Transcribe the listing below from its opening line up to and including the line that contains "return float(terrain(x, y))"; reproduce nothing else.

☆ ☆ ☆ ☆

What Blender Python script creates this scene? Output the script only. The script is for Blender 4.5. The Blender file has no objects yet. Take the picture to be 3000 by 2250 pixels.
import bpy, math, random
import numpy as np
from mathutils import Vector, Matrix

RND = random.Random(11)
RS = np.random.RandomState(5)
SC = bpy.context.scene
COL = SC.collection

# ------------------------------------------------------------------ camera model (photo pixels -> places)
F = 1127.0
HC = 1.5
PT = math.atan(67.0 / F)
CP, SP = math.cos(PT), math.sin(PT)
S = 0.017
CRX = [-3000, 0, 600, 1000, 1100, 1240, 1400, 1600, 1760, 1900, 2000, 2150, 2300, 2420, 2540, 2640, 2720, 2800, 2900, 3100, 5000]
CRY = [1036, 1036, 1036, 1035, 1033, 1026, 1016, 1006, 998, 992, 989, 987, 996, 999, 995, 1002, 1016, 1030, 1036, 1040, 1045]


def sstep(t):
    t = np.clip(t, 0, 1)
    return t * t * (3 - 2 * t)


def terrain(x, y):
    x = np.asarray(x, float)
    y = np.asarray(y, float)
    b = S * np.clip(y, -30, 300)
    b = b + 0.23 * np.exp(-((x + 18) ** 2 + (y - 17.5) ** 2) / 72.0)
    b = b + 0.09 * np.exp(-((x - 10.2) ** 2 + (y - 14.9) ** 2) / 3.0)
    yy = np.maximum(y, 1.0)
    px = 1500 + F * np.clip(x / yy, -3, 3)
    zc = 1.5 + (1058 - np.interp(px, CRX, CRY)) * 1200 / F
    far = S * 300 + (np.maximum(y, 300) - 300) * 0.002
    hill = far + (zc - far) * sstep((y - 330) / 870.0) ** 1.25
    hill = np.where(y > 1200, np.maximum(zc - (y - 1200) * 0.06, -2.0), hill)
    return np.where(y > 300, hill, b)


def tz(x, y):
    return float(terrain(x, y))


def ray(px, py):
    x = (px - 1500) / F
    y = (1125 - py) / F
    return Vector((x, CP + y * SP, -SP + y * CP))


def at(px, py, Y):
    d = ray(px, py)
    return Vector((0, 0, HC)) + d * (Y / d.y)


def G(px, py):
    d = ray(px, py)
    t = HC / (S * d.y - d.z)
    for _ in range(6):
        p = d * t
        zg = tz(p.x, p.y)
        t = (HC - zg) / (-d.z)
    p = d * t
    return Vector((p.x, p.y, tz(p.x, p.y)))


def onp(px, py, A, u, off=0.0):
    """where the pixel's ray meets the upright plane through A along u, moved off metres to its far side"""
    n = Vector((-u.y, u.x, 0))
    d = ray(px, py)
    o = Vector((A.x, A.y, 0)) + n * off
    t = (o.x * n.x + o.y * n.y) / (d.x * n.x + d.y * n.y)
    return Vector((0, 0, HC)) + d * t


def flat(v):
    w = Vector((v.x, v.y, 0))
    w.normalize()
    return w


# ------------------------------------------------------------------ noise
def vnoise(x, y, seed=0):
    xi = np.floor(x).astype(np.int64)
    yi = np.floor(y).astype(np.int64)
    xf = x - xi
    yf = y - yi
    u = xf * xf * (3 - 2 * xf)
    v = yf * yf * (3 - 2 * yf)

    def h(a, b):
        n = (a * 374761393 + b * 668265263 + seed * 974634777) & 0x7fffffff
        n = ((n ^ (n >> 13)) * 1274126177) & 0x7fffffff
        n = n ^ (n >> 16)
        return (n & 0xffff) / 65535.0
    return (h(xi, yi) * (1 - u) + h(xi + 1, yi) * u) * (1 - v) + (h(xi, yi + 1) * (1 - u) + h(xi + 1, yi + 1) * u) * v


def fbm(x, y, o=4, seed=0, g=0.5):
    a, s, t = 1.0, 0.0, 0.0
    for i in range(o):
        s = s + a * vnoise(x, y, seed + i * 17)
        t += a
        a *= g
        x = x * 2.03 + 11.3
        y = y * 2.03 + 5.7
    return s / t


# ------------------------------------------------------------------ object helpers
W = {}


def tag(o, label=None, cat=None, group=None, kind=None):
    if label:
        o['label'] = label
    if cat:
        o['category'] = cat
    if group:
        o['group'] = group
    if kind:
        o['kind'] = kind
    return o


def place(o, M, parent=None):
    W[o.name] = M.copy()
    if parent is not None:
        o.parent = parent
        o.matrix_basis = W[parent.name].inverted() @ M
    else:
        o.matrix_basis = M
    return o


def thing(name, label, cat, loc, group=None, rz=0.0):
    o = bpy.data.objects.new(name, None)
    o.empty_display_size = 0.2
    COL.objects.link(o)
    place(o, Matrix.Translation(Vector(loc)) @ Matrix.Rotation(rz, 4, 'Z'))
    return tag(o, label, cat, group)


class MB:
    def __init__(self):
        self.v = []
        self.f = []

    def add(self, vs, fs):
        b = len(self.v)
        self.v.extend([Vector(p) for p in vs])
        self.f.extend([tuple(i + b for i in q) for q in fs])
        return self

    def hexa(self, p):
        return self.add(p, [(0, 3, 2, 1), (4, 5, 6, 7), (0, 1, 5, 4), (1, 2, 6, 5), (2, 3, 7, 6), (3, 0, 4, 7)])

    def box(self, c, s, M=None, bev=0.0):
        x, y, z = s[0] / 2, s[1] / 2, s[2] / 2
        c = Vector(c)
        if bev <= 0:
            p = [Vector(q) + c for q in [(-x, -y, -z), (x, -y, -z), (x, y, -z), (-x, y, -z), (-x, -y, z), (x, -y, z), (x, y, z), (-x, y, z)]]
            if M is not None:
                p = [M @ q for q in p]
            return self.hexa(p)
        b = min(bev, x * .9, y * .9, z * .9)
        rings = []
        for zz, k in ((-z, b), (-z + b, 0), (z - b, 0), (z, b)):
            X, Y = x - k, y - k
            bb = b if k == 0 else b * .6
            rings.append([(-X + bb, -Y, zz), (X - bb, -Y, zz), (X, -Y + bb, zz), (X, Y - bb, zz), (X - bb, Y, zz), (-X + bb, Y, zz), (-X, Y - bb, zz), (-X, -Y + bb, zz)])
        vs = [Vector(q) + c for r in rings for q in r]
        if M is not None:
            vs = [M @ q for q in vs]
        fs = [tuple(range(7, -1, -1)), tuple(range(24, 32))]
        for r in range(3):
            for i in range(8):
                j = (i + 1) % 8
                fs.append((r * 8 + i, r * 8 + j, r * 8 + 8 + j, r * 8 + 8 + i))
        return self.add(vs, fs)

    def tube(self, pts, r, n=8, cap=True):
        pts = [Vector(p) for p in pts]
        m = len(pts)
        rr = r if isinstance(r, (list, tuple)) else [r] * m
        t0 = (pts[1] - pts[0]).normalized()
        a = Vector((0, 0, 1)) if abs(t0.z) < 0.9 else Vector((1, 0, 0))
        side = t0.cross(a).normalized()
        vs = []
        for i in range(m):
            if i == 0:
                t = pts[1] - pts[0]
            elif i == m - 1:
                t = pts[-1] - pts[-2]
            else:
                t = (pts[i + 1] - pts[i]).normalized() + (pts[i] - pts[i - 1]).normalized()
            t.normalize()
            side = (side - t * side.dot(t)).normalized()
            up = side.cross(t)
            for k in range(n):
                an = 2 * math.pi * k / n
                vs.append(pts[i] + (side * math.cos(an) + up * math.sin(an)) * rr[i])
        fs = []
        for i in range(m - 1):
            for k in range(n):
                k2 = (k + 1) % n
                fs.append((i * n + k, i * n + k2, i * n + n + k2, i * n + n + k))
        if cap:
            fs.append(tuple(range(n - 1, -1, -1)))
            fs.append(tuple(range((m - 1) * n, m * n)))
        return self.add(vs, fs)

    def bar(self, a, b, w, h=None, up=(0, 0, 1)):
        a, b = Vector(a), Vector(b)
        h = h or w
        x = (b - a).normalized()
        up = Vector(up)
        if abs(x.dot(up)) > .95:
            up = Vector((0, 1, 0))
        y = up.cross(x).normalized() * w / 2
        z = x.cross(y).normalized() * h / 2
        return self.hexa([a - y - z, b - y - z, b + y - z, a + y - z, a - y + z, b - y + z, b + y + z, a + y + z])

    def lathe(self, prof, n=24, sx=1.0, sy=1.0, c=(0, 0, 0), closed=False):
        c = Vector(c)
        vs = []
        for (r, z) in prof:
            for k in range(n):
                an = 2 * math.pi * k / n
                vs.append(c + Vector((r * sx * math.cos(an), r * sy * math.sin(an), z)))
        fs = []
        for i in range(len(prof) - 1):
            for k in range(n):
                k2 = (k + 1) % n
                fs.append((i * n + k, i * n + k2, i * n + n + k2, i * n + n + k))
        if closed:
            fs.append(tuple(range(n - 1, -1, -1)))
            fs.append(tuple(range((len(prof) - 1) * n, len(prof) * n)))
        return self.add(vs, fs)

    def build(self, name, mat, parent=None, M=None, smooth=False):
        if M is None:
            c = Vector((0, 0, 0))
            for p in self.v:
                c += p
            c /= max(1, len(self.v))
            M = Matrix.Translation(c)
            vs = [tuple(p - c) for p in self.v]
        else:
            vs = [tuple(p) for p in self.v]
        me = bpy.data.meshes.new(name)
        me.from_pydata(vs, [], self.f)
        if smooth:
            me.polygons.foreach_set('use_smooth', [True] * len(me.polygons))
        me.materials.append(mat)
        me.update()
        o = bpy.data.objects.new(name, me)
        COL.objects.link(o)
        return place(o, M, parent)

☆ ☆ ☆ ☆

**THE RESULT:**
What Blender Python script creates this scene? Output the script only. The script is for Blender 4.5. The Blender file has no objects yet. Take the picture to be 3000 by 2250 pixels.
import bpy, math, random
import numpy as np
from mathutils import Vector, Matrix

RND = random.Random(11)
RS = np.random.RandomState(5)
SC = bpy.context.scene
COL = SC.collection

# ------------------------------------------------------------------ camera model (photo pixels -> places)
F = 1127.0
HC = 1.5
PT = math.atan(67.0 / F)
CP, SP = math.cos(PT), math.sin(PT)
S = 0.017
CRX = [-3000, 0, 600, 1000, 1100, 1240, 1400, 1600, 1760, 1900, 2000, 2150, 2300, 2420, 2540, 2640, 2720, 2800, 2900, 3100, 5000]
CRY = [1036, 1036, 1036, 1035, 1033, 1026, 1016, 1006, 998, 992, 989, 987, 996, 999, 995, 1002, 1016, 1030, 1036, 1040, 1045]


def sstep(t):
    t = np.clip(t, 0, 1)
    return t * t * (3 - 2 * t)


def terrain(x, y):
    x = np.asarray(x, float)
    y = np.asarray(y, float)
    b = S * np.clip(y, -30, 300)
    b = b + 0.23 * np.exp(-((x + 18) ** 2 + (y - 17.5) ** 2) / 72.0)
    b = b + 0.09 * np.exp(-((x - 10.2) ** 2 + (y - 14.9) ** 2) / 3.0)
    yy = np.maximum(y, 1.0)
    px = 1500 + F * np.clip(x / yy, -3, 3)
    zc = 1.5 + (1058 - np.interp(px, CRX, CRY)) * 1200 / F
    far = S * 300 + (np.maximum(y, 300) - 300) * 0.002
    hill = far + (zc - far) * sstep((y - 330) / 870.0) ** 1.25
    hill = np.where(y > 1200, np.maximum(zc - (y - 1200) * 0.06, -2.0), hill)
    return np.where(y > 300, hill, b)


def tz(x, y):
    return float(terrain(x, y))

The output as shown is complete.